China Home Sales Skirt Policies With Fake Divorces, Attics
Comment of the Day

August 16 2011

Commentary by Eoin Treacy

China Home Sales Skirt Policies With Fake Divorces, Attics

This article from Bloomberg news may be of interest to subscribers. Here is a section:
Apart from freebies, developers are also helping buyers secure financing. Pan Hong Property Group Ltd. provides bank guarantees for buyers and in some cases offers loans with interest rates similar to those offered at financial companies, according to Executive Chairman Wong Lam Ping.

China this year raised the minimum down payment for second- home purchases, and about 40 Chinese cities including Beijing and Shanghai started limiting the number of apartments to two for each family, and one for non-locals. The central bank increased interest rates five times since October.

In September, the government asked commercial banks to stop offering loans to third-home buyers and extended a 30 percent down-payment requirement for all first-home buyers.

Shui On Land Ltd., a Shanghai-based developer of luxury apartments near the city's Xintiandi bar and restaurant district, extended the deadline for down payments by an additional one to two months this year, Chief Executive Officer Freddy Lee said.

"Everybody uses marketing techniques," he said. "The market is just more competitive right now."

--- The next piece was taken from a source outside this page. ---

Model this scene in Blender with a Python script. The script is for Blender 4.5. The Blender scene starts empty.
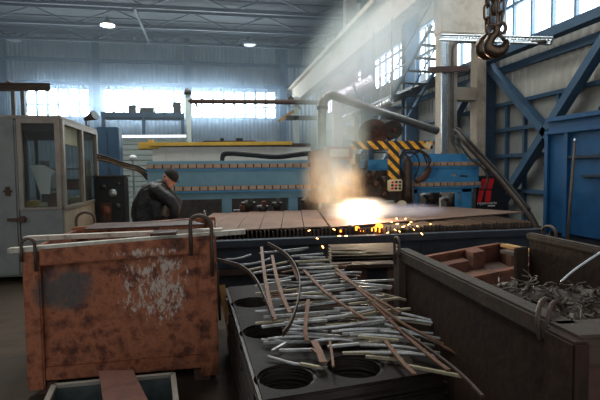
import bpy, bmesh, math, random
from mathutils import Vector, Matrix, Euler, noise
random.seed(7)
PI = math.pi
sc = bpy.context.scene
COL = sc.collection
V = Vector

# ------------------------------------------------------------------ camera
F = 480.0
CAM = V((0, 0, 1.5))
ROT = Euler((0, 0, -math.atan(90 / F)), 'XYZ').to_matrix() @ Euler((PI / 2 - math.atan(28 / F), 0, 0)).to_matrix() @ Euler((0, 0, -0.012)).to_matrix()
cam = bpy.data.cameras.new('camera'); cam.lens = F / 600 * 36; cam.sensor_width = 36; cam.clip_start = 0.05; cam.clip_end = 200
co = bpy.data.objects.new('camera', cam); COL.objects.link(co)
co.matrix_world = Matrix.Translation(CAM) @ ROT.to_4x4()
sc.camera = co

def P(px, py, X=None, Y=None, Z=None, D=None):
    """a point of the photograph taken back to a plane of the hall (X, Y, Z) or to a distance D"""
    d = ROT @ V(((px - 300) / F, (200 - py) / F, -1))
    if D is not None: return CAM + d * D
    if X is not None: return CAM + d * ((X - CAM.x) / d.x)
    if Y is not None: return CAM + d * ((Y - CAM.y) / d.y)
    return CAM + d * ((Z - CAM.z) / d.z)

# ------------------------------------------------------------------ materials
def srgb(c):
    return tuple(((x / 255) / 12.92 if x / 255 <= 0.04045 else ((x / 255 + 0.055) / 1.055) ** 2.4) for x in c) + (1,)

def nodes(name):
    m = bpy.data.materials.new(name); m.use_nodes = True
    nt = m.node_tree; nt.nodes.clear()
    return m, nt, nt.nodes.new('ShaderNodeOutputMaterial')

def N(nt, kind, **kw):
    n = nt.nodes.new(kind)
    for k, v in kw.items():
        if hasattr(n, k) and k not in n.inputs: setattr(n, k, v)
        else: n.inputs[k].default_value = v
    return n

def ramp(nt, fac, stops):
    r = nt.nodes.new('ShaderNodeValToRGB'); e = r.color_ramp.elements
    while len(e) < len(stops): e.new(0.5)
    for i, (p, c) in enumerate(stops):
        e[i].position = p; e[i].color = c
    nt.links.new(fac, r.inputs[0])
    return r.outputs[0]

def math_node(nt, op, a, b=None, c=None, clamp=False):
    n = nt.nodes.new('ShaderNodeMath'); n.operation = op; n.use_clamp = clamp
    for i, v in enumerate((a, b, c)):
        if v is None: continue
        if isinstance(v, (int, float)): n.inputs[i].default_value = v
        else: nt.links.new(v, n.inputs[i])
    return n.outputs[0]

def mixc(nt, fac, a, b):
    n = nt.nodes.new('ShaderNodeMix'); n.data_type = 'RGBA'
    for s, v in ((0, fac), (6, a), (7, b)):
        if isinstance(v, (int, float)): n.inputs[s].default_value = v
        elif isinstance(v, tuple): n.inputs[s].default_value = v
        else: nt.links.new(v, n.inputs[s])
    return n.outputs[2]

def mat(name, cols, scale=4.0, rough=0.7, metal=0.0, bump=0.15, detail=6, spec=0.4, extra=None):
    m, nt, out = nodes(name)
    tc = nt.nodes.new('ShaderNodeTexCoord')
    nz = N(nt, 'ShaderNodeTexNoise', Scale=scale, Detail=detail, Roughness=0.65)
    nt.links.new(tc.outputs['Object'], nz.inputs['Vector'])
    k = len(cols)
    col = ramp(nt, nz.outputs[0], [(0.3 + 0.4 * i / max(1, k - 1), srgb(c)) for i, c in enumerate(cols)]) if k > 1 else None
    b = nt.nodes.new('ShaderNodeBsdfPrincipled')
    b.inputs['Roughness'].default_value = rough; b.inputs['Metallic'].default_value = metal
    b.inputs['Specular IOR Level'].default_value = spec
    if extra: col = extra(nt, tc, col)
    if col is not None: nt.links.new(col, b.inputs['Base Color'])
    else: b.inputs['Base Color'].default_value = srgb(cols[0])
    if bump:
        n2 = N(nt, 'ShaderNodeTexNoise', Scale=scale * 6, Detail=4)
        nt.links.new(tc.outputs['Object'], n2.inputs['Vector'])
        bp = N(nt, 'ShaderNodeBump', Strength=bump, Distance=0.02)
        nt.links.new(n2.outputs[0], bp.inputs['Height']); nt.links.new(bp.outputs[0], b.inputs['Normal'])
    nt.links.new(b.outputs[0], out.inputs[0])
    return m

def emit(name, col, strength):
    m, nt, out = nodes(name)
    e = N(nt, 'ShaderNodeEmission', Strength=strength); e.inputs[0].default_value = srgb(col)
    nt.links.new(e.outputs[0], out.inputs[0])
    return m

def pane_mat(name, tint, clear):
    m, nt, out = nodes(name)
    t = nt.nodes.new('ShaderNodeBsdfTransparent'); t.inputs[0].default_value = srgb(tint)
    g = nt.nodes.new('ShaderNodeBsdfPrincipled'); g.inputs['Roughness'].default_value = 0.12; g.inputs['Base Color'].default_value = srgb((120, 125, 125))
    mx = nt.nodes.new('ShaderNodeMixShader'); mx.inputs[0].default_value = 1 - clear
    nt.links.new(t.outputs[0], mx.inputs[1]); nt.links.new(g.outputs[0], mx.inputs[2]); nt.links.new(mx.outputs[0], out.inputs[0])
    return m

def stripes(name, c1, c2, width, axis=(1, 0, 1)):
    m, nt, out = nodes(name)
    tc = nt.nodes.new('ShaderNodeTexCoord')
    dot = nt.nodes.new('ShaderNodeVectorMath'); dot.operation = 'DOT_PRODUCT'; dot.inputs[1].default_value = axis
    nt.links.new(tc.outputs['Object'], dot.inputs[0])
    f = math_node(nt, 'FRACT', math_node(nt, 'DIVIDE', dot.outputs['Value'], width))
    g = math_node(nt, 'GREATER_THAN', f, 0.5)
    nz = N(nt, 'ShaderNodeTexNoise', Scale=14.0, Detail=5)
    nt.links.new(tc.outputs['Object'], nz.inputs['Vector'])
    dirt = ramp(nt, nz.outputs[0], [(0.35, (0.55, 0.5, 0.45, 1)), (0.6, (1, 1, 1, 1))])
    base = mixc(nt, g, srgb(c1), srgb(c2))
    mm = nt.nodes.new('ShaderNodeMix'); mm.data_type = 'RGBA'; mm.blend_type = 'MULTIPLY'; mm.inputs[0].default_value = 1
    nt.links.new(base, mm.inputs[6]); nt.links.new(dirt, mm.inputs[7])
    b = nt.nodes.new('ShaderNodeBsdfPrincipled'); b.inputs['Roughness'].default_value = 0.55
    nt.links.new(mm.outputs[2], b.inputs['Base Color']); nt.links.new(b.outputs[0], out.inputs[0])
    return m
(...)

The developer, controlled by Hong Kong billionaire Vincent Lo, has no plans to cut prices because there's still "real demand" among buyers, Lee said.

Cash-Rich
Along the eastern coastal Zhejiang province, some homebuyers are purchasing properties through the companies they own, because the restrictions only apply to families, not businesses, according to Centaline Property Agency Ltd., China's biggest property brokerage with 38,000 employees.

"This group of buyers are cash-rich," said Liu Yuan, a Shanghai-based researcher at Centaline. "The only thing that they worry about is buying eligibility."

Property companies are still reporting gains in residential sales this year. Housing transactions from January to July climbed 25 percent to 2.4 trillion yuan from a year earlier.

"You need to understand that this is China," said Knight Frank's Hu. "Whenever the government has a policy, people will find a counter strategy."

Eoin Treacy's view China's monetary authorities will not be particularly happy to know that their efforts to cool the housing market are meeting with such resistance. This virtually ensures that they will continue to implement additional measures to tackle the high price of housing. These could include a property tax, higher transaction fees, the imposition of time limits on when a property can be sold to prevent flipping, higher deposit ratios, higher reserve requirements among banks as well as higher lending rates. Therefore it would be incorrect to assume additional tools to combat this problem do not exist.

The authorities are however treading a fine line between combating speculation in the housing market and tightening so much that it damages the wider economy. The Shanghai Property Index has been largely rangebound for more than a year and has exhibited a downward bias since April; A sustained move above 4000 would be required to confirm a return to medium-term demand dominance.